> _Exercise materials_
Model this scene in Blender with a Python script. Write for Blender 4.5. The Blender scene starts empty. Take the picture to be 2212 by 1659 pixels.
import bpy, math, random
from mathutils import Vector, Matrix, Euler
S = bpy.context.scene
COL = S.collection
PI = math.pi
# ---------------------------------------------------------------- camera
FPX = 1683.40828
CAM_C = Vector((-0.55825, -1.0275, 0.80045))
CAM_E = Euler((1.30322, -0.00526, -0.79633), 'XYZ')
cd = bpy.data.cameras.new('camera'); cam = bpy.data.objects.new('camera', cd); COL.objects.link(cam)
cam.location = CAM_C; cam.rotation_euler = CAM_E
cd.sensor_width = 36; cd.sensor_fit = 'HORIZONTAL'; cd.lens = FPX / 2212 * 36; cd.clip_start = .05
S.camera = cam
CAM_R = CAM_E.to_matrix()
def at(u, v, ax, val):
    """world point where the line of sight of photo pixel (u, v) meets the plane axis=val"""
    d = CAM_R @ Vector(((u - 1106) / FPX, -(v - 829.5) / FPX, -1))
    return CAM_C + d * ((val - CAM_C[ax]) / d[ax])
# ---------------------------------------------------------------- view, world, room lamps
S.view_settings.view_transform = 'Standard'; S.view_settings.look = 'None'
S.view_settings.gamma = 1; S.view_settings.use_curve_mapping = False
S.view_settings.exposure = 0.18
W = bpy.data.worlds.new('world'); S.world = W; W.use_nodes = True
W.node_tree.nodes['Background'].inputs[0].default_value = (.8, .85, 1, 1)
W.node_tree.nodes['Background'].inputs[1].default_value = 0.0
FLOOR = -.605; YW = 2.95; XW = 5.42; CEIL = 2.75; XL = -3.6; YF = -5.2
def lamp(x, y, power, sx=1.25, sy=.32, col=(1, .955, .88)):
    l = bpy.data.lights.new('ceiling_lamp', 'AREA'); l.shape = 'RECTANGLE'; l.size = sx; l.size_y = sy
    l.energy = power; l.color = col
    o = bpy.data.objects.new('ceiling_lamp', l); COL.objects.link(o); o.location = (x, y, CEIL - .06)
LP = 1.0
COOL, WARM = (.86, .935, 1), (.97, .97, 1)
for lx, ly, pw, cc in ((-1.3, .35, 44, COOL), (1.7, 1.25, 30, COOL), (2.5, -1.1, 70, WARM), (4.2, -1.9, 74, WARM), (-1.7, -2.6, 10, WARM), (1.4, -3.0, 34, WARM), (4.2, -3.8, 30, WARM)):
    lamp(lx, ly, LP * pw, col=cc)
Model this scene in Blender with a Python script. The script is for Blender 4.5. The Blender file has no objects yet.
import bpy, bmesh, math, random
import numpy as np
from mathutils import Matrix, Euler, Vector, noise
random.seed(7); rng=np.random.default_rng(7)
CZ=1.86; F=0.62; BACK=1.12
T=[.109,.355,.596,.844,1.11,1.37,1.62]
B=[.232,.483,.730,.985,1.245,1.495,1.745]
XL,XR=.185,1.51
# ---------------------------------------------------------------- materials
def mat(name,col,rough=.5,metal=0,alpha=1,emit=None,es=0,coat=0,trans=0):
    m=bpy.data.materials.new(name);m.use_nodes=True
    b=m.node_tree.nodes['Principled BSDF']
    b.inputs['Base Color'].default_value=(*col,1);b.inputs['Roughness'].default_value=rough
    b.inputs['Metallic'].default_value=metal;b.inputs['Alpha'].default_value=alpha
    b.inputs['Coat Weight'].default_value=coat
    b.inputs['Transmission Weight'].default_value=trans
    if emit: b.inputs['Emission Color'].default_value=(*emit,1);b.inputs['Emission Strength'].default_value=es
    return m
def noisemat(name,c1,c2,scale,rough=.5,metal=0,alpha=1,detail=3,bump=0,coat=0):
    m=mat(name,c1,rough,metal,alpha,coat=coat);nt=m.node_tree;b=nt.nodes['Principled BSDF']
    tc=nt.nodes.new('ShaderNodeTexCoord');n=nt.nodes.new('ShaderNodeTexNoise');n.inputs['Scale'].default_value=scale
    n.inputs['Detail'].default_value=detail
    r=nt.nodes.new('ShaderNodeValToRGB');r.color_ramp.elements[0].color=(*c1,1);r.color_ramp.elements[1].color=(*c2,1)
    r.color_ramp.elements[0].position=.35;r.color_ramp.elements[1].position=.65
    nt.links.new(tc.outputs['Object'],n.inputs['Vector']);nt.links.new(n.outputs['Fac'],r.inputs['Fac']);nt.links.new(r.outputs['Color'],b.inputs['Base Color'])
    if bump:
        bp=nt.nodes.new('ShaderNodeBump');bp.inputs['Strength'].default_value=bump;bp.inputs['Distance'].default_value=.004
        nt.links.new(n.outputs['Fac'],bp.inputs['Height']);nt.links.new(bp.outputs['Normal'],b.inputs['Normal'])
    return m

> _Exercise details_
Please output the complete data exactly.

> _Written solution_
Model this scene in Blender with a Python script. Write for Blender 4.5. The Blender scene starts empty. Take the picture to be 2212 by 1659 pixels.
import bpy, math, random
from mathutils import Vector, Matrix, Euler
S = bpy.context.scene
COL = S.collection
PI = math.pi
# ---------------------------------------------------------------- camera
FPX = 1683.40828
CAM_C = Vector((-0.55825, -1.0275, 0.80045))
CAM_E = Euler((1.30322, -0.00526, -0.79633), 'XYZ')
cd = bpy.data.cameras.new('camera'); cam = bpy.data.objects.new('camera', cd); COL.objects.link(cam)
cam.location = CAM_C; cam.rotation_euler = CAM_E
cd.sensor_width = 36; cd.sensor_fit = 'HORIZONTAL'; cd.lens = FPX / 2212 * 36; cd.clip_start = .05
S.camera = cam
CAM_R = CAM_E.to_matrix()
def at(u, v, ax, val):
    """world point where the line of sight of photo pixel (u, v) meets the plane axis=val"""
    d = CAM_R @ Vector(((u - 1106) / FPX, -(v - 829.5) / FPX, -1))
    return CAM_C + d * ((val - CAM_C[ax]) / d[ax])
# ---------------------------------------------------------------- view, world, room lamps
S.view_settings.view_transform = 'Standard'; S.view_settings.look = 'None'
S.view_settings.gamma = 1; S.view_settings.use_curve_mapping = False
S.view_settings.exposure = 0.18
W = bpy.data.worlds.new('world'); S.world = W; W.use_nodes = True
W.node_tree.nodes['Background'].inputs[0].default_value = (.8, .85, 1, 1)
W.node_tree.nodes['Background'].inputs[1].default_value = 0.0
FLOOR = -.605; YW = 2.95; XW = 5.42; CEIL = 2.75; XL = -3.6; YF = -5.2
def lamp(x, y, power, sx=1.25, sy=.32, col=(1, .955, .88)):
    l = bpy.data.lights.new('ceiling_lamp', 'AREA'); l.shape = 'RECTANGLE'; l.size = sx; l.size_y = sy
    l.energy = power; l.color = col
    o = bpy.data.objects.new('ceiling_lamp', l); COL.objects.link(o); o.location = (x, y, CEIL - .06)
LP = 1.0
COOL, WARM = (.86, .935, 1), (.97, .97, 1)
for lx, ly, pw, cc in ((-1.3, .35, 44, COOL), (1.7, 1.25, 30, COOL), (2.5, -1.1, 70, WARM), (4.2, -1.9, 74, WARM), (-1.7, -2.6, 10, WARM), (1.4, -3.0, 34, WARM), (4.2, -3.8, 30, WARM)):
    lamp(lx, ly, LP * pw, col=cc)
Model this scene in Blender with a Python script. The script is for Blender 4.5. The Blender file has no objects yet.
import bpy, bmesh, math, random
import numpy as np
from mathutils import Matrix, Euler, Vector, noise
random.seed(7); rng=np.random.default_rng(7)
CZ=1.86; F=0.62; BACK=1.12
T=[.109,.355,.596,.844,1.11,1.37,1.62]
B=[.232,.483,.730,.985,1.245,1.495,1.745]
XL,XR=.185,1.51
# ---------------------------------------------------------------- materials
def mat(name,col,rough=.5,metal=0,alpha=1,emit=None,es=0,coat=0,trans=0):
    m=bpy.data.materials.new(name);m.use_nodes=True
    b=m.node_tree.nodes['Principled BSDF']
    b.inputs['Base Color'].default_value=(*col,1);b.inputs['Roughness'].default_value=rough
    b.inputs['Metallic'].default_value=metal;b.inputs['Alpha'].default_value=alpha
    b.inputs['Coat Weight'].default_value=coat
    b.inputs['Transmission Weight'].default_value=trans
    if emit: b.inputs['Emission Color'].default_value=(*emit,1);b.inputs['Emission Strength'].default_value=es
    return m
def noisemat(name,c1,c2,scale,rough=.5,metal=0,alpha=1,detail=3,bump=0,coat=0):
    m=mat(name,c1,rough,metal,alpha,coat=coat);nt=m.node_tree;b=nt.nodes['Principled BSDF']
    tc=nt.nodes.new('ShaderNodeTexCoord');n=nt.nodes.new('ShaderNodeTexNoise');n.inputs['Scale'].default_value=scale
    n.inputs['Detail'].default_value=detail
    r=nt.nodes.new('ShaderNodeValToRGB');r.color_ramp.elements[0].color=(*c1,1);r.color_ramp.elements[1].color=(*c2,1)
    r.color_ramp.elements[0].position=.35;r.color_ramp.elements[1].position=.65
    nt.links.new(tc.outputs['Object'],n.inputs['Vector']);nt.links.new(n.outputs['Fac'],r.inputs['Fac']);nt.links.new(r.outputs['Color'],b.inputs['Base Color'])
    if bump:
        bp=nt.nodes.new('ShaderNodeBump');bp.inputs['Strength'].default_value=bump;bp.inputs['Distance'].default_value=.004
        nt.links.new(n.outputs['Fac'],bp.inputs['Height']);nt.links.new(bp.outputs['Normal'],b.inputs['Normal'])
    return m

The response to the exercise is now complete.